La testata inglese «The Guardian» ha lanciato il 25 marzo uno speciale sull’immigrazione.
Una ricca offerta di articoli, opinioni, storie per “aiutare a rompere i tabu” sul tema. L’editorialista, Jonathan Freedland, executive editor, chiarisce l’intento del quotidiano: la scelta insolita di scegliere un unico tema di approfondimento nasce dalla consapevolezza che non è vero che di immigrazione non si è mai parlato, ma che al contrario se ne è parlato fin troppo. «The problem is the way we talk about it». Per almeno una generazione, sostiene Freedland, si è discusso su ciò che l’immigrazione «faceva per noi e a noi». Gli oppositori dicono che i migranti sono un costo insostenibile per l’economia mentre i difensori dicono che portano prosperità e ricchezza culturale al paese.
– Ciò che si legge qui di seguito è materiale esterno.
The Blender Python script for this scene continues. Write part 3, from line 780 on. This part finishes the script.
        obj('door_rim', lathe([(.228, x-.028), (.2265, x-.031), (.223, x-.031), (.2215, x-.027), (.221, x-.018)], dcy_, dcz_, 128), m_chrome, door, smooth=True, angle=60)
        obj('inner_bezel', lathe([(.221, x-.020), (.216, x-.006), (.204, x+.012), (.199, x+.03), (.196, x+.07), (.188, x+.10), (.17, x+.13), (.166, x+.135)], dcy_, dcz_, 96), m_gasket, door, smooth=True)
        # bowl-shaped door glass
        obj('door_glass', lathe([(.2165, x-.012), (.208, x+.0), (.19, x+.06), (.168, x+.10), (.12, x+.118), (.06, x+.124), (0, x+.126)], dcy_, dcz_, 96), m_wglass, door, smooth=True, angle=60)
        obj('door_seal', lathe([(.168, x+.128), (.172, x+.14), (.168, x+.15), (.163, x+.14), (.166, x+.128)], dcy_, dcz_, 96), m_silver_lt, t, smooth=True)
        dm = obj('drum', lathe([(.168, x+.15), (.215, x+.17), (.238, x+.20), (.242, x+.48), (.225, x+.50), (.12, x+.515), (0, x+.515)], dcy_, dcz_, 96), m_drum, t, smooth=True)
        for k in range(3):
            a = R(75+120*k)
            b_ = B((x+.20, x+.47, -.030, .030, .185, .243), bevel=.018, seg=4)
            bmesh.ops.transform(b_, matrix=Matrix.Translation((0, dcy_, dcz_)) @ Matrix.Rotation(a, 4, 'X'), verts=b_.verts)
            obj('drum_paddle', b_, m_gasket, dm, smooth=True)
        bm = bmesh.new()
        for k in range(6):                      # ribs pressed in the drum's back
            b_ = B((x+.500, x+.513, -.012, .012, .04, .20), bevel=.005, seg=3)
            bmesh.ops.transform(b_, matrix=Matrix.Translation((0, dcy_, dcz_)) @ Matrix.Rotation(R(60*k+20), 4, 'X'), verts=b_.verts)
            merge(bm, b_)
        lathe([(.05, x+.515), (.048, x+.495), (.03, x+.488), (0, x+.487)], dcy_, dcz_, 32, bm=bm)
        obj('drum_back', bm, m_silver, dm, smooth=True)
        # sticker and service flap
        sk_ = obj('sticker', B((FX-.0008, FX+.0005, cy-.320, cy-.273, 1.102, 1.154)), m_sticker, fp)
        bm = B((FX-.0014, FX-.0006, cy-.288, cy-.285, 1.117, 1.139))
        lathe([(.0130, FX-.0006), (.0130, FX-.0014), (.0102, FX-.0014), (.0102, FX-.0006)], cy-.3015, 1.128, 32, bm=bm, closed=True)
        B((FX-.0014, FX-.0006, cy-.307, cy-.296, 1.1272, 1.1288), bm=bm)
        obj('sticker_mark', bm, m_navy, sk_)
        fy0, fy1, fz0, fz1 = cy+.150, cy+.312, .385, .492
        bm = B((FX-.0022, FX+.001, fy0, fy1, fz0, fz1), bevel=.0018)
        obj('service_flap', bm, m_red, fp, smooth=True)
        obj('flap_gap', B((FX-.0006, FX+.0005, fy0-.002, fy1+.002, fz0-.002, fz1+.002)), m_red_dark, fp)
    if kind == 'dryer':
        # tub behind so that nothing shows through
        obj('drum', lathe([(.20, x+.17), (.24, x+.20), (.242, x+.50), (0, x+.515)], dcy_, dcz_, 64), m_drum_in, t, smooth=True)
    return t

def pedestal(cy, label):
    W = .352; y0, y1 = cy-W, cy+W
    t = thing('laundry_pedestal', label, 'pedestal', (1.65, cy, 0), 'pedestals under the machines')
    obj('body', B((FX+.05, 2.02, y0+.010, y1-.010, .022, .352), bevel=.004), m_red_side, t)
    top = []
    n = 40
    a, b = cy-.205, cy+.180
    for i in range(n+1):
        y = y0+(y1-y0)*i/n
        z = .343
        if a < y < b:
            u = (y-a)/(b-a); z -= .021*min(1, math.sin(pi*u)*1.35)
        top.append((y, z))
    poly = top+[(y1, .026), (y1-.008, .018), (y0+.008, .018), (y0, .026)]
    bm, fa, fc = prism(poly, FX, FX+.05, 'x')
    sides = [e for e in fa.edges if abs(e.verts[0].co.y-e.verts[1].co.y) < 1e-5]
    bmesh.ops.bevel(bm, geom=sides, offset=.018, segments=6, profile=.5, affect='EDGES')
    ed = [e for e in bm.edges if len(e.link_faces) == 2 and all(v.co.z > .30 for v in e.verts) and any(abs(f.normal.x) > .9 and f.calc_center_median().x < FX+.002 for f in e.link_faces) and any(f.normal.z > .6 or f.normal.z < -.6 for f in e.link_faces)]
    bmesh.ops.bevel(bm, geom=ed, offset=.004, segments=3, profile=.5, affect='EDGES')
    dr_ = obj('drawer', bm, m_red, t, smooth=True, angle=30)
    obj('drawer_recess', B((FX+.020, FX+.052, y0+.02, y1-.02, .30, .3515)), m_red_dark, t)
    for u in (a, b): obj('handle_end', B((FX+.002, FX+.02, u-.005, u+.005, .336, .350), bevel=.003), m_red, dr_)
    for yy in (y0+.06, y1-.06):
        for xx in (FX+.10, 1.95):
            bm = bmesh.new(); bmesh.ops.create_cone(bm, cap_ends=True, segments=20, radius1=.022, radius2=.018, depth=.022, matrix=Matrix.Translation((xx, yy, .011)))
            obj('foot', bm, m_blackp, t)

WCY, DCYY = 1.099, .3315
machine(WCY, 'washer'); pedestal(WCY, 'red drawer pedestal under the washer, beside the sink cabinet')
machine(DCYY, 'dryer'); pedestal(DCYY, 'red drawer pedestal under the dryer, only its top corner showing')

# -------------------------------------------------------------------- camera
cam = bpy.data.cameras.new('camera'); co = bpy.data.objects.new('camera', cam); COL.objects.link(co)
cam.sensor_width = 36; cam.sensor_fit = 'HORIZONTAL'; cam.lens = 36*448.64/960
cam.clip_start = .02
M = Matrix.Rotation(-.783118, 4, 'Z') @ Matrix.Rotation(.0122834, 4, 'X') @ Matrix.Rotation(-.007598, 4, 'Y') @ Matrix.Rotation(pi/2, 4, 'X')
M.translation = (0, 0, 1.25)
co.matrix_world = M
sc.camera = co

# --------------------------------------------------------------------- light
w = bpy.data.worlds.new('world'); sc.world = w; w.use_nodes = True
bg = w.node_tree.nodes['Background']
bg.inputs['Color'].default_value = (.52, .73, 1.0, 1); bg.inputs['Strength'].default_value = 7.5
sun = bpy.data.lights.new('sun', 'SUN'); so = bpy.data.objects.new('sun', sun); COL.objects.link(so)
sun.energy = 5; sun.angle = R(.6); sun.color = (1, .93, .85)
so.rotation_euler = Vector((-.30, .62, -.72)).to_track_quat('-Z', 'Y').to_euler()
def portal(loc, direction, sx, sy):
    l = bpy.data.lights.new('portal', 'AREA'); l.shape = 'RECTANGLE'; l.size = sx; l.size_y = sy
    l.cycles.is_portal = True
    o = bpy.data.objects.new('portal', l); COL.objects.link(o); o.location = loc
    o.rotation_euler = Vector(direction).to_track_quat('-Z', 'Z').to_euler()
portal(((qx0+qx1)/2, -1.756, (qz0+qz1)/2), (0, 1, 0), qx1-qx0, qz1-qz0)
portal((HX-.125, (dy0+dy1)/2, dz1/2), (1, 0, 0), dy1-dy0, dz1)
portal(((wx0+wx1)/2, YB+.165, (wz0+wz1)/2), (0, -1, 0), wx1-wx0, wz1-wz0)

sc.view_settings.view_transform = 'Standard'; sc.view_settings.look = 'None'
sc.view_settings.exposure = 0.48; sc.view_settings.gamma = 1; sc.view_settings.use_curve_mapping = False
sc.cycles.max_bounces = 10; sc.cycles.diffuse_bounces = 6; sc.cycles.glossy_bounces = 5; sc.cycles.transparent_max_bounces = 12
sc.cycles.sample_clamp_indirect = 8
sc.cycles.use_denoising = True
Con lo speciale il Guardian ha voluto una “nuova luce”, nuove prospettive, a partire dalle 100 storie che sono state raccolte su coloro che sono migrati in Gran Bretagna.
Oltre alle varie storie “normali” o di successo, come quella del magnate George Soros, lo speciale offre un corollario di posizioni, come quelle dell’ex direttore del Sun Kelvin MacKenzie che si scopre un appassionato pro-immigrazione e dell’attrice e scrittrice Meera Syal che ricorda la sua infanzia in Inghilterra come figlia di immigrati.
Spazio anche al dibattito politico, ma con uno sguardo al passato e alle scelte dei Labour in primis. Ecco allora la vera storia di come il partito progressista ha aperto le porte della Gran Bretagna ai nuovi arrivati dall’Europa orientale e il mea culpa dell’ex ministro degli Interni David Blunkett sulle politiche del Labour Party, fino all’opinione dell’economista Paul Ormerod che afferma che la sinistra ha sbagliato sull’immigrazione.